Meaning everything in the house must serve a function or bring beauty to the house.  Bonus points for items that do both, like our brown and tan embroidered curtains, or porcelain white cat statue in our  bathroom that holds our toilet brush, or our house plants that add a gorgeous green to rooms and clean our air.

3) It deserves a better home.
 This is used for items that have literally traveled with me from city to city from my childhood home, primarily crafting supplies.  If I haven't found a use for that fabric since I bought it in 1997, I need to donate it so that someone who has the time for it can make it into something beautiful (or functional), instead of lingering in a large plastic tub in the crawl space.

Wednesday, February 2, 2011

No 'poo

About 3 months ago I read a few articles on going "No 'poo."  There is a subset of people who don't use shampoo or conditioner but instead take up a method calling no 'poo.  I was intrigued and concerned.  I was under the impression that after an initial transition period of a few weeks, no 'poo-ers stopped washing their hair all together.  While no 'poo-ers often don't wash their hair as frequently, some once a week - some even longer, they still clean their hair.  Once I pieced that together, it was a lot easier for me to get on board.

I became a no 'poo-er just before my wedding.  I fell off the wagon for a month or so, but after having poor reactions to some aveda hair products (horrible dandruff, oily hair) I've returned.  I didn't have a transition period the first or second time I went no 'poo.  My hair responded very well immediately, though I think I was rewarded with others' trial and error.

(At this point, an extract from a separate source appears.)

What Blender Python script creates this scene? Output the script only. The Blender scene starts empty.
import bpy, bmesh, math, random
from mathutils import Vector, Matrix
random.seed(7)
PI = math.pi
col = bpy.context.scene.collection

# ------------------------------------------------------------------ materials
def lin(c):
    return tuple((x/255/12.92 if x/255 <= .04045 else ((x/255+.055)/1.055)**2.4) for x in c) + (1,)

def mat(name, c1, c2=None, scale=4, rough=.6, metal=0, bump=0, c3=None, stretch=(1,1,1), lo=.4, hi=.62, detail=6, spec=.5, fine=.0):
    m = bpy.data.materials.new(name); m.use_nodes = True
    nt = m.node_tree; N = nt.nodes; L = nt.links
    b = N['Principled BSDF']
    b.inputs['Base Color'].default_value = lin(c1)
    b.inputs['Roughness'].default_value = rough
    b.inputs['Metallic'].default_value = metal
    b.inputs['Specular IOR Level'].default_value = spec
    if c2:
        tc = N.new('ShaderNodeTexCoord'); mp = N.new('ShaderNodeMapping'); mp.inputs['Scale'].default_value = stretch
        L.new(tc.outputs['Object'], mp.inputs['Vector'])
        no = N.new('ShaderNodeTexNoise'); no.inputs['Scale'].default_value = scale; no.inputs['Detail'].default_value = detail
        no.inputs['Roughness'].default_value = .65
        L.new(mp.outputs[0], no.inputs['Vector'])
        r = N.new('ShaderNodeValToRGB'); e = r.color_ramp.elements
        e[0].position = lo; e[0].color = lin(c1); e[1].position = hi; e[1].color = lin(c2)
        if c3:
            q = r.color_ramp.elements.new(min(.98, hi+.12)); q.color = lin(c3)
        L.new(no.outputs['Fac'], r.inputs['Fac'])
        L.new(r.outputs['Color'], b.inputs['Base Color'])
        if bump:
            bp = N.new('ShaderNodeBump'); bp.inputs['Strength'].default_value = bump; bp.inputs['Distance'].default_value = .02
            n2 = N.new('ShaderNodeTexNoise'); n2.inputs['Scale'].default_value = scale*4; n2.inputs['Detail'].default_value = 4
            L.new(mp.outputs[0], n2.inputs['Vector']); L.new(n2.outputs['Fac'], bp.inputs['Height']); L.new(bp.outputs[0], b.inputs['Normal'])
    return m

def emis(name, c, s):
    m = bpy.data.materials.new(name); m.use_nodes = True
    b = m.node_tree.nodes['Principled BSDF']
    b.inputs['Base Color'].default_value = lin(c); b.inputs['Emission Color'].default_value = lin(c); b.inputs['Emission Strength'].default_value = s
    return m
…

For sham-poo and conditioner I used two spouted bottles from our co-op.  It took a little while to get used to not having a lather of suds crowned on my head, but now I don't think about it. No 'poo as often as you need.  I started every other day, now I can do this twice a week and my hair stays clean.  My dandruff has gone away. 

Sham-poo: 1 part baking soda: 8 parts water
Conditioner: 1 part white vinegar (or apple cider): 6 parts water, + a vanilla pod or a cinnamon stick (or both!)

1) Wet hair in the shower.
2) Keeping spout close to your scalp, saturate your head with baking soda mixture; rinse.
3) Keeping spout close to your scalp, saturate your head with vinegar mixture; rinse.